§ Requirement
Find each line containing the string "pixels". Copy it.

## start

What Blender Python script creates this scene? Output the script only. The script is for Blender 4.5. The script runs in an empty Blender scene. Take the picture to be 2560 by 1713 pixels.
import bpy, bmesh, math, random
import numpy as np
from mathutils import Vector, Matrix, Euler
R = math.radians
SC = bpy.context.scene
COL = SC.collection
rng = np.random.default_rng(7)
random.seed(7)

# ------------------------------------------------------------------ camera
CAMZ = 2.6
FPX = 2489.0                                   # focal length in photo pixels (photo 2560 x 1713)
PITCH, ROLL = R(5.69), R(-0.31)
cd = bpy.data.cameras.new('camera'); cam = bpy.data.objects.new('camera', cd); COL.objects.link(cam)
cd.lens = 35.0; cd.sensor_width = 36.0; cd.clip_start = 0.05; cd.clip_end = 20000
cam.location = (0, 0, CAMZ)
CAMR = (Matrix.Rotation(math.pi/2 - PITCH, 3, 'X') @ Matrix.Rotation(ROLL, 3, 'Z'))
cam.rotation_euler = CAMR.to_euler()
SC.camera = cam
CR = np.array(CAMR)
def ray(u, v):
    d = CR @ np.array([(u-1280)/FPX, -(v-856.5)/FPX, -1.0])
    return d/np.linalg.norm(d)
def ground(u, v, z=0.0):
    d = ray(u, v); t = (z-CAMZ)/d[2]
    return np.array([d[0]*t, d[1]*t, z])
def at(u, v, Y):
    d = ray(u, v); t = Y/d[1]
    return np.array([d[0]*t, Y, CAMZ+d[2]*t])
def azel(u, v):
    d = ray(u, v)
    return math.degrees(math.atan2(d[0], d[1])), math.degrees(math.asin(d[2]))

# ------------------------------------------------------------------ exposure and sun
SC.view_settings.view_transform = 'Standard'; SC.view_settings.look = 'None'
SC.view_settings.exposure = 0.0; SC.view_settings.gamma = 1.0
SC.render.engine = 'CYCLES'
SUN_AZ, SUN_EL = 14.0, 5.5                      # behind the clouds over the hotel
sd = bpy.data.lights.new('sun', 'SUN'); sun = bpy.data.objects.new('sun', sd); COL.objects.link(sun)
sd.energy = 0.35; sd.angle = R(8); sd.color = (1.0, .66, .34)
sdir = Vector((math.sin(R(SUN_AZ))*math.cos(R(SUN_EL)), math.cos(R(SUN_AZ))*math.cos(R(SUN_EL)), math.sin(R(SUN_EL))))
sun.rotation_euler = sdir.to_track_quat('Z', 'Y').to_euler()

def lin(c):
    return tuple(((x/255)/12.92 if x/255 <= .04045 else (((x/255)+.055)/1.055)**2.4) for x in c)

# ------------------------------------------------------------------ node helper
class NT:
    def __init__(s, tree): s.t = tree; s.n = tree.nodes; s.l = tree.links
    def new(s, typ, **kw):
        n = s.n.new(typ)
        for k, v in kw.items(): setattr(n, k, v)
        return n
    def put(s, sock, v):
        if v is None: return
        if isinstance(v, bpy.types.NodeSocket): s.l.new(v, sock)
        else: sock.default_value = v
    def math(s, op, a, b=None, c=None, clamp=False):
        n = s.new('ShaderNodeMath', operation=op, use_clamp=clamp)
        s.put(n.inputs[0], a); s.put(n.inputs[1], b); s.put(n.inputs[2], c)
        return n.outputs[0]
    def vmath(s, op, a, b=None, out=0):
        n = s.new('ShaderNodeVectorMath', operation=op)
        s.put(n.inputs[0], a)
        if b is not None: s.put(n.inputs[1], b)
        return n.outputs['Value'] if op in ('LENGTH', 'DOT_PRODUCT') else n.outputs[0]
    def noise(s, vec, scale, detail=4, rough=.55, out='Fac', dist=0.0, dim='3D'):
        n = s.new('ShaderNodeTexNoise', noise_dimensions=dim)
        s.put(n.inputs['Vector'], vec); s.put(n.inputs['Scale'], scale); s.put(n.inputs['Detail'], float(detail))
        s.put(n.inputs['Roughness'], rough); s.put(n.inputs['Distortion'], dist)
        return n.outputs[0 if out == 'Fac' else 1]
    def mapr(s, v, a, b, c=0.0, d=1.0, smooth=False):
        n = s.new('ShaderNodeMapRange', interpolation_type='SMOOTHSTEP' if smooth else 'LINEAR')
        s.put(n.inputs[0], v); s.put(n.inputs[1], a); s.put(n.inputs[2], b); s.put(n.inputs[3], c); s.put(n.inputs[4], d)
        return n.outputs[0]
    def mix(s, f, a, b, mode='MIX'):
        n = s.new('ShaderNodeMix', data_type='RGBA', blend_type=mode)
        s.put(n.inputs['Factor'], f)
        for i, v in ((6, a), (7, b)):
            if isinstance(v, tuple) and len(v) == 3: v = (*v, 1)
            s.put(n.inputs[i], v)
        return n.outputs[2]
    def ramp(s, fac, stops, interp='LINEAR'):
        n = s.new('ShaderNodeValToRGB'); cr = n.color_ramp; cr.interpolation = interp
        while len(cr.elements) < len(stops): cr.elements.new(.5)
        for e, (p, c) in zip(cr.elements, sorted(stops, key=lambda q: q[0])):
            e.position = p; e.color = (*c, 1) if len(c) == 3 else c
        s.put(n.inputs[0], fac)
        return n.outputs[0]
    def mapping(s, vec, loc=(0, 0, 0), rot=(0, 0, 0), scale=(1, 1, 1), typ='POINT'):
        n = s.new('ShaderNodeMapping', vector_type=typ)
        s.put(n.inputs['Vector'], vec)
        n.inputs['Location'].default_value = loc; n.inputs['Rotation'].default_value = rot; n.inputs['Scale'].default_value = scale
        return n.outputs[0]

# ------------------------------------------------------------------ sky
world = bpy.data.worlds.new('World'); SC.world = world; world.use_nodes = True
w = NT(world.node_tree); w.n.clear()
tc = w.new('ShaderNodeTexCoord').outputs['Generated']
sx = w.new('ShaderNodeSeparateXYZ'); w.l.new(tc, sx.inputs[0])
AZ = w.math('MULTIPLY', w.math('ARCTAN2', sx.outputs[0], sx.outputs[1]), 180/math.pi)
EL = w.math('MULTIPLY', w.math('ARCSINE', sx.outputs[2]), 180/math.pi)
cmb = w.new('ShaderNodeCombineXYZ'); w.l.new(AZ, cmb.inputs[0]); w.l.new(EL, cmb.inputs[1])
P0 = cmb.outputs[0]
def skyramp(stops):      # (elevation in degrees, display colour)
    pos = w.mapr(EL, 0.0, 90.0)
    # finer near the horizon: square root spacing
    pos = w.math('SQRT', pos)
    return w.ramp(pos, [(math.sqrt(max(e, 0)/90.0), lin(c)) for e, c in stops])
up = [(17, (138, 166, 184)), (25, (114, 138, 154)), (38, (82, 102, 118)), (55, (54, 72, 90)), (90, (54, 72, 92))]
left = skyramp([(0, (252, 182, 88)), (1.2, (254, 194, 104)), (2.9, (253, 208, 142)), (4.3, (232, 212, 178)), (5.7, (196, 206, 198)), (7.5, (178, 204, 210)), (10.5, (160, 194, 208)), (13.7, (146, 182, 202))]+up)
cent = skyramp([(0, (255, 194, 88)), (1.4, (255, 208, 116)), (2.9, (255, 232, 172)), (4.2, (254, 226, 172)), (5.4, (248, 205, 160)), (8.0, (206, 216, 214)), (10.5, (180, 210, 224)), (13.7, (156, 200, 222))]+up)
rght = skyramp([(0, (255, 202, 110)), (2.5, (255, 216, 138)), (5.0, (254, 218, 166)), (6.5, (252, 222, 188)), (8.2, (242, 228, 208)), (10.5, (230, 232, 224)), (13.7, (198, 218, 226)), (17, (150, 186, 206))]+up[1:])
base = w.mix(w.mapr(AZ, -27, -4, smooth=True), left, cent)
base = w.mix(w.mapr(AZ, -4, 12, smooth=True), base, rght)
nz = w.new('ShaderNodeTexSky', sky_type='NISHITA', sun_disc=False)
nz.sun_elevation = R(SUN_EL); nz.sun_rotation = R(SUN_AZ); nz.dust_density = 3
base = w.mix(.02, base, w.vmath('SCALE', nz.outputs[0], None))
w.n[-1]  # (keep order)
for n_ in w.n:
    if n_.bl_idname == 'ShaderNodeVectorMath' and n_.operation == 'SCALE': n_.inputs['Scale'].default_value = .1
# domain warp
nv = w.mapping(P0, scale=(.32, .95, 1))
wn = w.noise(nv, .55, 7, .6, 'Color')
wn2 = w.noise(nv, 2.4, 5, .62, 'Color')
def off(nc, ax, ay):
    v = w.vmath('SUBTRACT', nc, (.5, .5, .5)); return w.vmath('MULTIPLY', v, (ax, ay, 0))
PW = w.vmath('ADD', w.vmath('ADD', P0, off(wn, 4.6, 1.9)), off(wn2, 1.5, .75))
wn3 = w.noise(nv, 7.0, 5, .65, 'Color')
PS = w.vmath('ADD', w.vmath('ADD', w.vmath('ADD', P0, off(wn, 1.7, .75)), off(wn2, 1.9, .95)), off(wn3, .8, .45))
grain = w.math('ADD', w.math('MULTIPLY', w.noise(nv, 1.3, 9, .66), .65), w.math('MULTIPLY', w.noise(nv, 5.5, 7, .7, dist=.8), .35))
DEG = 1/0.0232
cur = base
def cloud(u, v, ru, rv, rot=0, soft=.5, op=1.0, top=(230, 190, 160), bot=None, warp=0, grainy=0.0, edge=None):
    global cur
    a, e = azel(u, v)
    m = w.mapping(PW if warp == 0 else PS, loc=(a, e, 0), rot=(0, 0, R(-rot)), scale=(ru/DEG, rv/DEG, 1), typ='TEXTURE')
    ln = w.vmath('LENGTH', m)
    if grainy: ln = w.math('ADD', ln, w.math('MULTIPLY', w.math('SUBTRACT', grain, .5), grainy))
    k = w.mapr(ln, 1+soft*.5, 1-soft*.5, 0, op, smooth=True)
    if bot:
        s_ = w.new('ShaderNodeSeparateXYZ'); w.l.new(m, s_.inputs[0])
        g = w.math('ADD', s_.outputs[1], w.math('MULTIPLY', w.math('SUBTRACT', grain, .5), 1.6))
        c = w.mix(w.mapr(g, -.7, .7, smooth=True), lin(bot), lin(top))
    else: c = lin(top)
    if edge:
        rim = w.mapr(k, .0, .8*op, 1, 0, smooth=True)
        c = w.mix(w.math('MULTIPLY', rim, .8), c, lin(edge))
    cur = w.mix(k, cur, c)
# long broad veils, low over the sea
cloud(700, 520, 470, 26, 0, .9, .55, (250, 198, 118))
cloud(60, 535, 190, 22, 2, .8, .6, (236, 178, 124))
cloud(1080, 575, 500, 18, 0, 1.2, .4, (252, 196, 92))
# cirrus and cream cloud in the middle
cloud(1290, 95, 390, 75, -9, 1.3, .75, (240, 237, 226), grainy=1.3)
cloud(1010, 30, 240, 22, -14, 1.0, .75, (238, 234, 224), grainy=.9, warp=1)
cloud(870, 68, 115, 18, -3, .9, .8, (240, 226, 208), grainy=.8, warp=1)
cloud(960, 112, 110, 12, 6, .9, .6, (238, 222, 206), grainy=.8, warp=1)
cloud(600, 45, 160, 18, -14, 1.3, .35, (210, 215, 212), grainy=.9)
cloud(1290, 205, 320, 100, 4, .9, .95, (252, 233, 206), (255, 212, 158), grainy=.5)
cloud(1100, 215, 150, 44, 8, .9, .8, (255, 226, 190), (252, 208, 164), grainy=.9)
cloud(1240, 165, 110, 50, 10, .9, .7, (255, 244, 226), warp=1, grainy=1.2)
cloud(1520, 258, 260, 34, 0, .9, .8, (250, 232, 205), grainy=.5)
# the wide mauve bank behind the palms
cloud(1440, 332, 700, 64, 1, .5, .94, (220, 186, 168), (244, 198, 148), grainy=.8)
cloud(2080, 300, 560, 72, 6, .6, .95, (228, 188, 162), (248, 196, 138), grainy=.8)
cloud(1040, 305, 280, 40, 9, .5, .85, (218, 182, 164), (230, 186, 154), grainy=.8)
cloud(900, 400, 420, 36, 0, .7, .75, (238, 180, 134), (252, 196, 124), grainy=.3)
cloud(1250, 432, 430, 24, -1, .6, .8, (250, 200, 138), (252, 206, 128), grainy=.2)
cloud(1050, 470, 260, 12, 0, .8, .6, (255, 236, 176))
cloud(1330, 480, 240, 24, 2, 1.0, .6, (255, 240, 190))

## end

§ The reply
What Blender Python script creates this scene? Output the script only. The script is for Blender 4.5. The script runs in an empty Blender scene. Take the picture to be 2560 by 1713 pixels.
FPX = 2489.0                                   # focal length in photo pixels (photo 2560 x 1713)